Accessibility: lessons learned, and mistakes continually made.

May 2023

Global Accessibility Awareness Day is once more upon us – a fantastic reminder of the importance of accessibility and inclusion.

More than one billion people worldwide have some type of accessibility issue that impacts their daily life. It’s important that businesses put accessibility at the forefront of their minds, not just because it’s the right thing to do, but also because it makes good business sense.

This is especially important when building a website: in today’s digitally driven society, many organisations almost exclusively interact with their customers online.

There are an estimated 4.3 million online shoppers with disabilities in the UK alone, with a combined spending power of £17.1 billion. These users are more likely to click away from websites if they face an accessibility issue and move to a competitor – and yet, 97% of websites are not offering a fully accessible experience.

 Despite the obvious benefit that online accessibility is good for business, many organisations are still facing some stumbling blocks around the implementation. Developers and project managers are well aware it's simpler to include elements at the outset of a project rather than retrofitting them later - just like when building a house, you wouldn’t build and seal the walls before including the windows, would you?

Therefore, the key is to consider digital accessibility right from the beginning of product development rather than treating it as an afterthought. This approach will use fewer resources and provide the best possible results.

A businesses CMS should be able to draw your attention to any inaccessible elements of your website during the development stage.
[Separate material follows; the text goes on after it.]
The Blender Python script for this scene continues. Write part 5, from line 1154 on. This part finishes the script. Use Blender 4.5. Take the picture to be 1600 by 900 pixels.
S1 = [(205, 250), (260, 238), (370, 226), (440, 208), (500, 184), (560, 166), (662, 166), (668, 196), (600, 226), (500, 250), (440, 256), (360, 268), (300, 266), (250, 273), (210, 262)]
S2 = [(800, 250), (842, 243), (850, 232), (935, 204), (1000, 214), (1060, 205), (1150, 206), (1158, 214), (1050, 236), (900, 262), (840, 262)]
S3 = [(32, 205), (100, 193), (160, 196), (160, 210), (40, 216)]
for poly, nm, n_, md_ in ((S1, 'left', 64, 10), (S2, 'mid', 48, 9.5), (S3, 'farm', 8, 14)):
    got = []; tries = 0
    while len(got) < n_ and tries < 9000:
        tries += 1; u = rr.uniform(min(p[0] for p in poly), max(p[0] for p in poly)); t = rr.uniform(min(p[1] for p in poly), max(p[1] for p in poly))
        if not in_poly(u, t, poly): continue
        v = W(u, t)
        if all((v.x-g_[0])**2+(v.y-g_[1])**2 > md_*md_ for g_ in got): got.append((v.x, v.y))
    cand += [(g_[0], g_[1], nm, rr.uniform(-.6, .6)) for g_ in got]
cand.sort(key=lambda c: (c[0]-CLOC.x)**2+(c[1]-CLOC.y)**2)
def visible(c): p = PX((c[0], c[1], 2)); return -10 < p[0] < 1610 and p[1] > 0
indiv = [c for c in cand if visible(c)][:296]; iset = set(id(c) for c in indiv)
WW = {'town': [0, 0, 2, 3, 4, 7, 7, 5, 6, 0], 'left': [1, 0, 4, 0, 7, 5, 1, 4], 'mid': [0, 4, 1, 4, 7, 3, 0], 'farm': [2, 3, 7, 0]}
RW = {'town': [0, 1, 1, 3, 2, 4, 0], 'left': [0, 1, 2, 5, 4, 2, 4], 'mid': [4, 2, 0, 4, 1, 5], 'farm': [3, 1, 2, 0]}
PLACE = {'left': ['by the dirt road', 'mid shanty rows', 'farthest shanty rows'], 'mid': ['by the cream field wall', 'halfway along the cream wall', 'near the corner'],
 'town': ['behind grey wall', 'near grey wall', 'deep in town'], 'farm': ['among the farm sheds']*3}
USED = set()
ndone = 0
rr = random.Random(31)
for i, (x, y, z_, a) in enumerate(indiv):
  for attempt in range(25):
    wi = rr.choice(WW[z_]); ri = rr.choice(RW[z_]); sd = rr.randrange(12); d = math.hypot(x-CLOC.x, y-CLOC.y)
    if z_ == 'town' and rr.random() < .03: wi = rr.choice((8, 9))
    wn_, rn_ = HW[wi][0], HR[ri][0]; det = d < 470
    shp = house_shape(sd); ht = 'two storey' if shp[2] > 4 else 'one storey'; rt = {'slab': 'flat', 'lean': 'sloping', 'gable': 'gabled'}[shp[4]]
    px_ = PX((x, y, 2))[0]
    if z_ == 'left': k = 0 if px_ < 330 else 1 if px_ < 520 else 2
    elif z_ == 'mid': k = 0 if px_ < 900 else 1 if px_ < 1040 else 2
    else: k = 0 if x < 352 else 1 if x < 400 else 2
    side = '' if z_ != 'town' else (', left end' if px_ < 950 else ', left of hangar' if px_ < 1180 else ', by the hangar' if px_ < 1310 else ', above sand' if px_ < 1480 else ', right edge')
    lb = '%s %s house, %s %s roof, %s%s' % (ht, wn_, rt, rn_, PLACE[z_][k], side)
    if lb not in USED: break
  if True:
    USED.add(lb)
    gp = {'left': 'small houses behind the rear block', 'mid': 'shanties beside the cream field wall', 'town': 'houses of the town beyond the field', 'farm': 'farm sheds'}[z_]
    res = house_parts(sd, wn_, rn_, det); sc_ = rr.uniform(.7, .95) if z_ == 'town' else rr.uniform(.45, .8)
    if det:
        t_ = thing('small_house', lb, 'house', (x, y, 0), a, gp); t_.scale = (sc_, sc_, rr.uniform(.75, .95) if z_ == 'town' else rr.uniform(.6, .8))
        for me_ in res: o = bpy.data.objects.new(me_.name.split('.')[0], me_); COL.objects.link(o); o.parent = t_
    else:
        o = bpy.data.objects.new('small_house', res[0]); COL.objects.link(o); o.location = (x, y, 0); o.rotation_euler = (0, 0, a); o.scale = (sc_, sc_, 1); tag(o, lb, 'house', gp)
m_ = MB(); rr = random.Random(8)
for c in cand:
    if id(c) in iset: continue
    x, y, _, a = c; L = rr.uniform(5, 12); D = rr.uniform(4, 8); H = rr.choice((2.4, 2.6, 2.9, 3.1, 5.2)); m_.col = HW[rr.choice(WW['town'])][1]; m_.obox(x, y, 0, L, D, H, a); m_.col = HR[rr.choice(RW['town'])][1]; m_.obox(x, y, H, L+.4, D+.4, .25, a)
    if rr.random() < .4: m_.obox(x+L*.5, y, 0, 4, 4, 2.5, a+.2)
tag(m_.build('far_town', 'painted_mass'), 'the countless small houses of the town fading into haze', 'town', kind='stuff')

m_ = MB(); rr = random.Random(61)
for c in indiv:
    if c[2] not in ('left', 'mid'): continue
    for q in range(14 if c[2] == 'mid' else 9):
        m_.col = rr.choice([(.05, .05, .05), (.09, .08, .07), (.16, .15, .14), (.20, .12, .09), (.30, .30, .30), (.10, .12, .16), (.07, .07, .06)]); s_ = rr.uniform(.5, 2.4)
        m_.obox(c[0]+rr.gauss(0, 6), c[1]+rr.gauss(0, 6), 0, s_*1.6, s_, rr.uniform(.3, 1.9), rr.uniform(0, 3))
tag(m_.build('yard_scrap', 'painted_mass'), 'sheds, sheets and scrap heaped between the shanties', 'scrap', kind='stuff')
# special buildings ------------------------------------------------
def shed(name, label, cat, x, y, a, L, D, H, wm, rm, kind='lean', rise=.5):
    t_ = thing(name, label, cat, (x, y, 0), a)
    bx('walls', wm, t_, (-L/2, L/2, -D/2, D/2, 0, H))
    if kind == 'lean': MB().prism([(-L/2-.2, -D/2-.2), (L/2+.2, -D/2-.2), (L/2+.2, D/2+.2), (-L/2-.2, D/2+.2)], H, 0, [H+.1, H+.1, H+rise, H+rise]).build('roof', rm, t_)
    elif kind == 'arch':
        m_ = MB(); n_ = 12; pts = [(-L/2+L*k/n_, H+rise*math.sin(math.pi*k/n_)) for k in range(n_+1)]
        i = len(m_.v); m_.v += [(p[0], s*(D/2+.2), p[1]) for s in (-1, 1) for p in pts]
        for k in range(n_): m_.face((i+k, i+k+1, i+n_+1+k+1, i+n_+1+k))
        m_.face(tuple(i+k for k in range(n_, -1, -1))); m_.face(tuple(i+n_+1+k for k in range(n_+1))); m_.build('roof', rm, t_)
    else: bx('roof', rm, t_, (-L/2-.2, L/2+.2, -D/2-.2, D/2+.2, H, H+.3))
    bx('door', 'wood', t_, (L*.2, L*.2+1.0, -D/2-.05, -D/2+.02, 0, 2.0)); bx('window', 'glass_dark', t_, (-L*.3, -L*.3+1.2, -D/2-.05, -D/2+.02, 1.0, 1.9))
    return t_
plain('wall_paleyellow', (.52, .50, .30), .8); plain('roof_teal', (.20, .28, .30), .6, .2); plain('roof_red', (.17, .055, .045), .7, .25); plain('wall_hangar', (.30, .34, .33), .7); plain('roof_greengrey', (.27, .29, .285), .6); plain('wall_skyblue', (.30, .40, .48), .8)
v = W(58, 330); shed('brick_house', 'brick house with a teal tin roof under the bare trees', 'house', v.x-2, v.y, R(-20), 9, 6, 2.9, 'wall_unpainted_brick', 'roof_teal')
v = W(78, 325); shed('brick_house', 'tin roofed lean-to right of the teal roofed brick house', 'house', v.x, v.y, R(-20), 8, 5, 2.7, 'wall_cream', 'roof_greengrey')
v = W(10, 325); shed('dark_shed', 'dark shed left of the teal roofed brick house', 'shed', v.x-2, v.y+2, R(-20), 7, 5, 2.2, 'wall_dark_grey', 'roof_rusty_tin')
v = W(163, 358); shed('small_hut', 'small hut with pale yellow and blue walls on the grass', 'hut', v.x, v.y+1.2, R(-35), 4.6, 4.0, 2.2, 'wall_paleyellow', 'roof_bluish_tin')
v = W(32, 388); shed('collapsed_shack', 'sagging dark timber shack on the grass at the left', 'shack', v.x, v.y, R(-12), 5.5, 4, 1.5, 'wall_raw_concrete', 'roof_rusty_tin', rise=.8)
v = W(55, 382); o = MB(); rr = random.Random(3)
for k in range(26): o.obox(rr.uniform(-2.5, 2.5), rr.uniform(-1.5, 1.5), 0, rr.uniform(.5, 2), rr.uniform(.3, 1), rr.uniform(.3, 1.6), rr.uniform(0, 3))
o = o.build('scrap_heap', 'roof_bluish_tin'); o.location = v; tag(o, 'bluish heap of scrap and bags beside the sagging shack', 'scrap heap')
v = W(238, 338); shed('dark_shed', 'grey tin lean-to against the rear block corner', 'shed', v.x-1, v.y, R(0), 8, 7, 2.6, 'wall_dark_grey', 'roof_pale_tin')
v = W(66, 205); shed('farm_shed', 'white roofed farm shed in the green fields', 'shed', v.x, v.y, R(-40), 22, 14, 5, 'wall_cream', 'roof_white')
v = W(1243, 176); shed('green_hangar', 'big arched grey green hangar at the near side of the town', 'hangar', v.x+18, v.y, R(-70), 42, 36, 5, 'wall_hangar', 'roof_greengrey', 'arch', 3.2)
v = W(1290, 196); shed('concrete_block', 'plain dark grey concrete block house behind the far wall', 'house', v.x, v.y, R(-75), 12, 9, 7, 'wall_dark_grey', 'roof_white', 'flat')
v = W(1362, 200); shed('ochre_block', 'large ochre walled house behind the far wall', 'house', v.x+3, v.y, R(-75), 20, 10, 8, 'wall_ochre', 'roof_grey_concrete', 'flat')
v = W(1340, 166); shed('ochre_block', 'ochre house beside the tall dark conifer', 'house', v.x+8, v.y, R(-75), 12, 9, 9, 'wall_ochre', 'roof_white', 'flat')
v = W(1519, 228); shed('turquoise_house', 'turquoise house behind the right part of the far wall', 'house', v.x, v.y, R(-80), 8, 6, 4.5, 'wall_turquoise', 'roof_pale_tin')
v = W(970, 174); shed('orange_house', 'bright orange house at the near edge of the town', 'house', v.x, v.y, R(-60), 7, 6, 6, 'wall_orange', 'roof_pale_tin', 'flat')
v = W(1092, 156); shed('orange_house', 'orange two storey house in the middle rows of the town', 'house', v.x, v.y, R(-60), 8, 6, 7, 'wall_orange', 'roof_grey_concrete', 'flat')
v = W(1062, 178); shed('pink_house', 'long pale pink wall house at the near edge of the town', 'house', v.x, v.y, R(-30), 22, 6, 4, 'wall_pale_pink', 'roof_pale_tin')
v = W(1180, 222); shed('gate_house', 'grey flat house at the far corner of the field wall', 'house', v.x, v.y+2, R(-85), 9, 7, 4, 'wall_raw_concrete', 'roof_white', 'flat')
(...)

Some of the common mistakes content creators should look out for are:  

•             Links: Make sure any link on a website contains an aria-label, (a HTML attribute used to provide a label for an element on a webpage that is not descriptive enough for users of assistive technology, such as screen readers.)

•             Colour contrast: Any imagery used must consider the colour of text that overlays it.

•             Visual Focus Indicators: Ensuring a clear contrast ratio greatly helps aid in the visual clarity of a user’s position on a page.

•             Text based images: Consider using HTML tables or ALT text for screen readers and other tools.

As well as optimising the use of a business’s CMS for identifying accessibility issues, businesses should remain up to date on inclusive practices and take guidance from professional bodies like The World Wide Web Consortium (W3C). W3C offer guidelines on how to make web content more accessible to people with additional needs, whether that be relying on screen readers and speech-input software, alternative text for images, or ensuring all functionality is operable through a keyboard interface.

Even people without disabilities can benefit from following accessibility guidelines – for example, making the experience predictable for those who are less tech-savvy (Guideline 3.2), or ensuring content can be displayed in different ways without losing information for those who rely on a mobile phone to access the internet or who live in rural areas and have less bandwidth (Guideline 1.3).

But it’s important to remember that digital accessibility encompasses more than just websites. It applies to all tools that use digital technology, including software, mobile applications, connected objects, and more. We use digital tools for everything from planning trips to shopping, monitoring our health, or even to simply relax.

While there is no legal requirement for private companies to ensure accessibility in the UK (aside from certain regulations for public bodies) beyond making “reasonable adjustments”, the business argument is clear: people will gravitate towards digital experiences that meet their needs.

The onus has always been on businesses to meet their customers’ wants and needs. But the addition of accessibility should be brought up on the list of priorities. Making this a key factor from the start, rather than developing your ideal product and then going back and shoehorning it in, will ensure an ideal and inclusive digital experience for everyone.